» DATA BLOCK
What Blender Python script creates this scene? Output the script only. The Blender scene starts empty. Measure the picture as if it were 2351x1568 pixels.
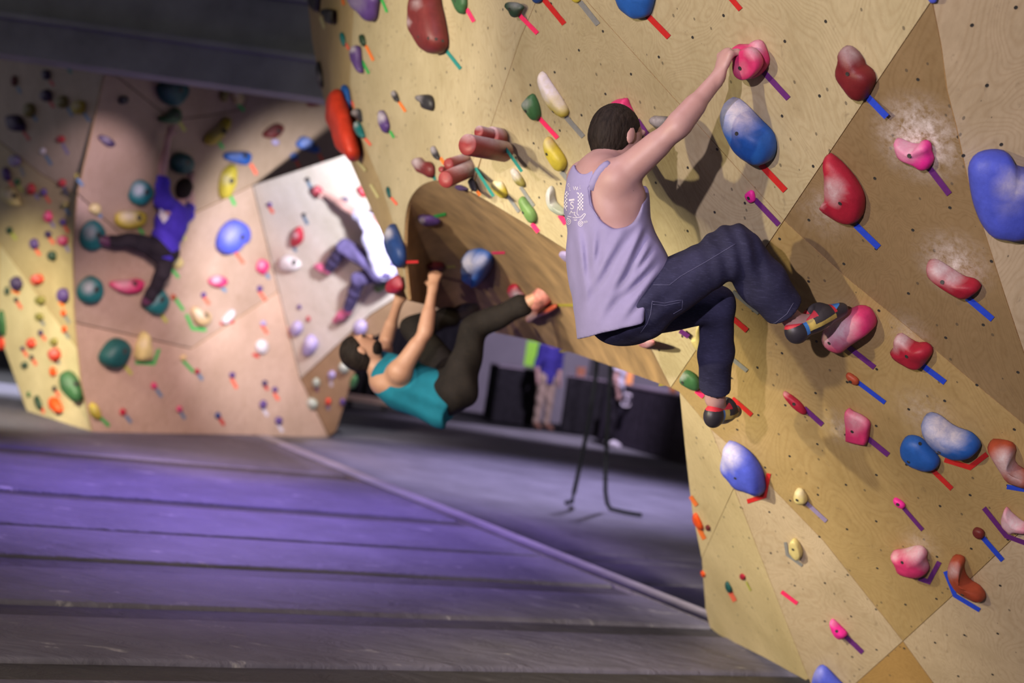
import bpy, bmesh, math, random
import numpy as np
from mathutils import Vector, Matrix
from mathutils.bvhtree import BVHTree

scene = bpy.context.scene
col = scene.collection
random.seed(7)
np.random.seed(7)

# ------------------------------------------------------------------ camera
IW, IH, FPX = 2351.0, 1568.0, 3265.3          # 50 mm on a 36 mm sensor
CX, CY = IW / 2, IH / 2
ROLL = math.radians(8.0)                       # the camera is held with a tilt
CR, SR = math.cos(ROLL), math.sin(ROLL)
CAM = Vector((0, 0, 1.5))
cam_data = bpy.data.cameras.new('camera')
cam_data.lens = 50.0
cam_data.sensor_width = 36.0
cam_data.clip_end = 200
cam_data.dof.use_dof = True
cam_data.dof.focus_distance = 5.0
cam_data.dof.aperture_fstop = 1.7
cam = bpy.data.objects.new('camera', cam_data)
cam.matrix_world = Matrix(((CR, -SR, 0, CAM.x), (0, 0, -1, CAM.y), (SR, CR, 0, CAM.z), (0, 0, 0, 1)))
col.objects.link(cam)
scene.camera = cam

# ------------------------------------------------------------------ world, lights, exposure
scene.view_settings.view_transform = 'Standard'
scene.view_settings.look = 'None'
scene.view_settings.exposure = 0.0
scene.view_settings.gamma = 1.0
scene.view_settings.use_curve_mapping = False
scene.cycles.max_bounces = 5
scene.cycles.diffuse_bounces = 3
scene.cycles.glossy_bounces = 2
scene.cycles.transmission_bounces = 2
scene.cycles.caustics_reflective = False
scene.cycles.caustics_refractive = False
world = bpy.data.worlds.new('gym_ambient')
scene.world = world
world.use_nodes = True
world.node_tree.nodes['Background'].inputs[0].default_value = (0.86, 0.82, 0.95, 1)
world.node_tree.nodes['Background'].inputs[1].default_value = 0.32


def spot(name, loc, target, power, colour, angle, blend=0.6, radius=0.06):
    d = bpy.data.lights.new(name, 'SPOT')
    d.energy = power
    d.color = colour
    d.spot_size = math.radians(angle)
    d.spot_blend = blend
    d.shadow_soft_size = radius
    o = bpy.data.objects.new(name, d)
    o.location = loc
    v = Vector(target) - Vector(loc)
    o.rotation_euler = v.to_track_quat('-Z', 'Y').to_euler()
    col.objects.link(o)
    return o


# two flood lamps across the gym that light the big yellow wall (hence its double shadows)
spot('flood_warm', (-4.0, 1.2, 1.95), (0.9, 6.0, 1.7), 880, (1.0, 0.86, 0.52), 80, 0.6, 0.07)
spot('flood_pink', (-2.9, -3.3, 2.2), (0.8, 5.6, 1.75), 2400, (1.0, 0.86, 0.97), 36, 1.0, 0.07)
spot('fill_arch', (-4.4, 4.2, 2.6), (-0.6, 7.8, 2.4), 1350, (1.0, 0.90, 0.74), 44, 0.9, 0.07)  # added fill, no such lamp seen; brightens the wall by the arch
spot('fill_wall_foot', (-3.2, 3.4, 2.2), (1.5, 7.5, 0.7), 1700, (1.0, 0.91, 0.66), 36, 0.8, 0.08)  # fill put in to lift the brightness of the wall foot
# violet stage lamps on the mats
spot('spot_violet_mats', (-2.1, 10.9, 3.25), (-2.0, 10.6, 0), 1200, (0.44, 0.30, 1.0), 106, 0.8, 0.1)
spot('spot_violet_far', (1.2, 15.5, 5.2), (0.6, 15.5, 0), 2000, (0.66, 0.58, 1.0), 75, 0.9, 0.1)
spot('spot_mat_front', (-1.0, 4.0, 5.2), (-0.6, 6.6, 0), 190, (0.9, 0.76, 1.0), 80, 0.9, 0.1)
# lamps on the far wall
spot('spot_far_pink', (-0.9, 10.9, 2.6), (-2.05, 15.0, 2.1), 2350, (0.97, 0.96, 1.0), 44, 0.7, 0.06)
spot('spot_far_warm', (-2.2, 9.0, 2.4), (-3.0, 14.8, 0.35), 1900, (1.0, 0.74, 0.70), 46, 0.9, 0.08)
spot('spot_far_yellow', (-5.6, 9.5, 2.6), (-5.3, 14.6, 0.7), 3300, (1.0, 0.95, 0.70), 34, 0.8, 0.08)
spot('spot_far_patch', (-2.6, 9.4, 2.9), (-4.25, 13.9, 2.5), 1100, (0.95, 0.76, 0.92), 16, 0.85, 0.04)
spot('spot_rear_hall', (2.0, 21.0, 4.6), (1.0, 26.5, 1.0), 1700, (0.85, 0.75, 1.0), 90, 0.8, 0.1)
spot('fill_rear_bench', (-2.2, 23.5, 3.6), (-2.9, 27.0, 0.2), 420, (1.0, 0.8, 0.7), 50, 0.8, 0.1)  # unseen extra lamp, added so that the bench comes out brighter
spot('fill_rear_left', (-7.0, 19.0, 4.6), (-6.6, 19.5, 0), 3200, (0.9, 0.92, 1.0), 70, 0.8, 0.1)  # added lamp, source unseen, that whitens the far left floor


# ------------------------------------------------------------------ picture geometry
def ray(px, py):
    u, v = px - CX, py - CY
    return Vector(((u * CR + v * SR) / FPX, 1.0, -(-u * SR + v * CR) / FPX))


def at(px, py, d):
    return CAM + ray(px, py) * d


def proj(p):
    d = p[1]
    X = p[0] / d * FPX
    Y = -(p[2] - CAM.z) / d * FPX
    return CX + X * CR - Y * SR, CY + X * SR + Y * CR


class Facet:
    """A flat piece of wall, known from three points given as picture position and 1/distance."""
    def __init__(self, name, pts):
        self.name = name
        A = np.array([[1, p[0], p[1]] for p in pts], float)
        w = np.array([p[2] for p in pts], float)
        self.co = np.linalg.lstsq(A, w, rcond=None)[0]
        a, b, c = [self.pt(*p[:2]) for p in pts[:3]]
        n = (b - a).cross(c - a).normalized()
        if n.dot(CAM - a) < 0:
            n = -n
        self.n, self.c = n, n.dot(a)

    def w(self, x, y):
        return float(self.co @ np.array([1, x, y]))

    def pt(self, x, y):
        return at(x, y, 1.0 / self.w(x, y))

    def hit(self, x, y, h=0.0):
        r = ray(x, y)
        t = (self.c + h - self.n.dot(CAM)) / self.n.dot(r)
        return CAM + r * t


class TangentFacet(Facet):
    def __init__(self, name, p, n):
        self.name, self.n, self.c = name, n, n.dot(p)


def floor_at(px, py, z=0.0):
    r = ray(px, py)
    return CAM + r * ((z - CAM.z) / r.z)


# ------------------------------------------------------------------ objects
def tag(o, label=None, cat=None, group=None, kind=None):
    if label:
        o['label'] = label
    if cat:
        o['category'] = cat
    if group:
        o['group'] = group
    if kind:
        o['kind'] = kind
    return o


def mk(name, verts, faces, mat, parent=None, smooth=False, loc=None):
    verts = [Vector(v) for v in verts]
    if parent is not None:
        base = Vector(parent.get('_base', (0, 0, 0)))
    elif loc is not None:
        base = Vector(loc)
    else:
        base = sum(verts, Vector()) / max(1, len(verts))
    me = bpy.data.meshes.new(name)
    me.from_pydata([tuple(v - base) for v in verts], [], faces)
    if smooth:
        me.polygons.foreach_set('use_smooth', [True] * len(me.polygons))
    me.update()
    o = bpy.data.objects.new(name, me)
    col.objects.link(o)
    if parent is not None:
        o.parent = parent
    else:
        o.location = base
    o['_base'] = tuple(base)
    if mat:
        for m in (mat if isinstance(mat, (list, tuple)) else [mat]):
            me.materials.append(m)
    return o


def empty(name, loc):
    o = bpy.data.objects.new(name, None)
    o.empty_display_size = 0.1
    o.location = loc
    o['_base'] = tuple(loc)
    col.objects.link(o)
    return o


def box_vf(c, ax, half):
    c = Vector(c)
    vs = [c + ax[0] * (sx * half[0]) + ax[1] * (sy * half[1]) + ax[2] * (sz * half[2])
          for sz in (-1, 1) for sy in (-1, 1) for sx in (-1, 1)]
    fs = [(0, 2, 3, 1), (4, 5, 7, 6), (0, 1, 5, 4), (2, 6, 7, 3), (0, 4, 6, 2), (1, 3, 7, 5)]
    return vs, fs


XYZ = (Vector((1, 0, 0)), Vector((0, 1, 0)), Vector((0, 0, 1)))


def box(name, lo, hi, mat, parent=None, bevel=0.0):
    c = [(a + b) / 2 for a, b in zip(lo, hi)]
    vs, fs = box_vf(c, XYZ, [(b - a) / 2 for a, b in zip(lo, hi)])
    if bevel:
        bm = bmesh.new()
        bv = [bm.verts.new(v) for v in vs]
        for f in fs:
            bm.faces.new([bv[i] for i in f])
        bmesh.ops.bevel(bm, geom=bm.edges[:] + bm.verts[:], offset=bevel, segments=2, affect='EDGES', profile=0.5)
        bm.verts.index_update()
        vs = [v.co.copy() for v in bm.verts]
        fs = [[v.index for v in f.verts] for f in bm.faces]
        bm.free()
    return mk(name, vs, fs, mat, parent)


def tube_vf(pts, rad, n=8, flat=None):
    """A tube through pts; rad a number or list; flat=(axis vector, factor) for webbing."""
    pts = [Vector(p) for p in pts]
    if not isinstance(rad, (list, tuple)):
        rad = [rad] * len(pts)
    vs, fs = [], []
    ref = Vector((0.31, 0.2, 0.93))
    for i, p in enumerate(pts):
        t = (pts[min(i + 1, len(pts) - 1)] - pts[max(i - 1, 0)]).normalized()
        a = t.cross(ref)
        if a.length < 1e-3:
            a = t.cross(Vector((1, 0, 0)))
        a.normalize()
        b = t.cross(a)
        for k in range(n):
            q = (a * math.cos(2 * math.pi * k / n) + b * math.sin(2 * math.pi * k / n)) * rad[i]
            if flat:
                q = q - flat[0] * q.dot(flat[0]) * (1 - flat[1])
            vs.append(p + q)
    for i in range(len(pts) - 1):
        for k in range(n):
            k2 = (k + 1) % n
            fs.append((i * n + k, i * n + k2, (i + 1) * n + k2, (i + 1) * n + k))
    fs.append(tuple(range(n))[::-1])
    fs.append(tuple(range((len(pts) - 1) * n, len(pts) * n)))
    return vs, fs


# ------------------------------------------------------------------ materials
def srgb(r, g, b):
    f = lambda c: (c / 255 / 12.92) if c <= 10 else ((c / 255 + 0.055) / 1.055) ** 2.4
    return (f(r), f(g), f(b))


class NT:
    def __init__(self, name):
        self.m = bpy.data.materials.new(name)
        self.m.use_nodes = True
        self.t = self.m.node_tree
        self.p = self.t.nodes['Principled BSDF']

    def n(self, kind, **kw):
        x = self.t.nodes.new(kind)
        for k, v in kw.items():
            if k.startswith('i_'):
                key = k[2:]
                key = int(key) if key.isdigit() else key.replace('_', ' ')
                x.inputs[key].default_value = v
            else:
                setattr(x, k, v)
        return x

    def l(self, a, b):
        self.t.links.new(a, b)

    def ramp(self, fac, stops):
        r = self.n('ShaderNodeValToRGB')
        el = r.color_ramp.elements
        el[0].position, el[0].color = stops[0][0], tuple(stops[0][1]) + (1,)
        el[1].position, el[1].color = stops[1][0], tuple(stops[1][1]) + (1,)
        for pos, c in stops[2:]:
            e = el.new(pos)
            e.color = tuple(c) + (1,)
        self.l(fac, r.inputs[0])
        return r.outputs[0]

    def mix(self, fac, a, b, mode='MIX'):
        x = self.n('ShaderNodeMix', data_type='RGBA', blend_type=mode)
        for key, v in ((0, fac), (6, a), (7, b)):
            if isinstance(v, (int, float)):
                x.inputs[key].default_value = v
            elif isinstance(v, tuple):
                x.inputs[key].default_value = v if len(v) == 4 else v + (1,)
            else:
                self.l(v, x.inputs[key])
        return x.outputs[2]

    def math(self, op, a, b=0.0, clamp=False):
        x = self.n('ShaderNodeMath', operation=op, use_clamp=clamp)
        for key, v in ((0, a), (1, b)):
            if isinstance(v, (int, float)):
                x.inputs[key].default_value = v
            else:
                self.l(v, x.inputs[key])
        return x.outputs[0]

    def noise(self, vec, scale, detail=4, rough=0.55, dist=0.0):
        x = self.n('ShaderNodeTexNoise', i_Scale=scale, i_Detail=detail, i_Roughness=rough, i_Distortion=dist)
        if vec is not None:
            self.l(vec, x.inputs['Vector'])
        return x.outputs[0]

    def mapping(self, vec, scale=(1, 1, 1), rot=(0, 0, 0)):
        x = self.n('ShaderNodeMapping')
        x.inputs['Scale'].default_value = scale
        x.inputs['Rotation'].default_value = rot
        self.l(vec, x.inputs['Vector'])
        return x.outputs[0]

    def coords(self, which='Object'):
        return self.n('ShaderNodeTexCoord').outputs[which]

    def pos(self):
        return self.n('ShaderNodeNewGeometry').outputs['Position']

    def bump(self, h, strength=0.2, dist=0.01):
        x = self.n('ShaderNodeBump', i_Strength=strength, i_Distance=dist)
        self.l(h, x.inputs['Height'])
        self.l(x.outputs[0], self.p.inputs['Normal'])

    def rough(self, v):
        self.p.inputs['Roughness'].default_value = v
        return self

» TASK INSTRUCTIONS
Starting with the first line of the data above and ending with the line containing "np.random.seed(7)", please restate every line exactly, leaving images out.

» RESULT OF THE EXERCISE
What Blender Python script creates this scene? Output the script only. The Blender scene starts empty. Measure the picture as if it were 2351x1568 pixels.
import bpy, bmesh, math, random
import numpy as np
from mathutils import Vector, Matrix
from mathutils.bvhtree import BVHTree

scene = bpy.context.scene
col = scene.collection
random.seed(7)
np.random.seed(7)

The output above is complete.